THE HYBRID regulatory model that was presented this past Tuesday to the Commission on Electric Utility Restructuring was the result of careful analysis and debate directed by the attorney general's office, which worked closely with all stakeholders who have an interest in re-regulation. This proposal provides the new direction Virginia urgently requires. It would protect consumers from potential "rate shock" while establishing the certainty that the state's utilities need to attract capital for new generation to serve Virginia and keep electricity prices low.
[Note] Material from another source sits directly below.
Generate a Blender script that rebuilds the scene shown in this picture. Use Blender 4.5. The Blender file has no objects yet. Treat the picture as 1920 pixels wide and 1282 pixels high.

We believe this hybrid model — combining the best elements of what we learned during restructuring with traditional regulation — resolves three critical concerns:

  • The State Corporation Commission (SCC) should have oversight of rates and prudence of costs incurred by utilities, including construction of new generation.
  • The state's utilities need to build more baseload generation — primarily nuclear and clean coal-fired units in Virginia to serve Virginians.
  • The strong incentives for utility efficiency that were achieved through restructuring should be kept in place so that customers' rates can remain low.

On the first point, the proposed legislation would give the SCC oversight of all rates, including the power to reduce rates, if warranted.

The legislation also would make it possible to move ahead with the construction of badly needed new baseload generation, which is one of Virginia's most pressing needs.

The state's population and economy are growing rapidly. This translates into a huge and expanding appetite for energy. Dominion has been identified as having the fastest-growing electricity market in a 13-state region. While conservation and renewable power sources are addressed in the legislation, even the best energy efficiency programs cannot come close to meeting Virginia's additional energy needs.

Dominion's customers will require 4,000 additional megawatts of electricity over the next decade — enough energy to power about 1 million new homes — along with improvements in and additions to our transmission system. Construction of additional facilities is important to maintaining the balance between Virginia-based generation and low-cost power brought in from elsewhere that has helped to keep prices low and reliability high.

To meet this growing demand, the state now must establish a new regulatory structure to guarantee that vital new projects are there when the commonwealth needs them. Significantly, the proposed regulatory model ensures the availability of outside capital required for critical projects. The model provides additional financial incentives for major infrastructure improvements, including new generating units and major environmental programs. Under this system, Virginia utilities would be able to compete for capital with their peers in the Southeast.

North Carolina Commissioner Jim Kerr, president of the National Association of Regulatory Utility Commissioners, has expressed concern that traditional rate-making may not be the best way for utilities to pursue new advanced coal-fired and nuclear generation. The model under consideration at the Virginia General Assembly solves that problem and ensures long-term rate stability.

ON THE FINAL concern, the proposed model would allow both the customer and utility to share in any earnings above the authorized level. This provides strong financial incentives for utilities to maintain and improve upon the efficiencies that they have made in recent years. From the customers' perspective, efficient operations will result in lower rates. From the utility's standpoint, the new model provides incentives for excellent customer service.

A political consensus for changing the direction on deregulation has been building for at least two years. The time to complete that process and make the appropriate changes is now. If we act in a timely way, the commonwealth's electric reliability, reasonable rates, and continued economic leadership will be maintained for many decades to come.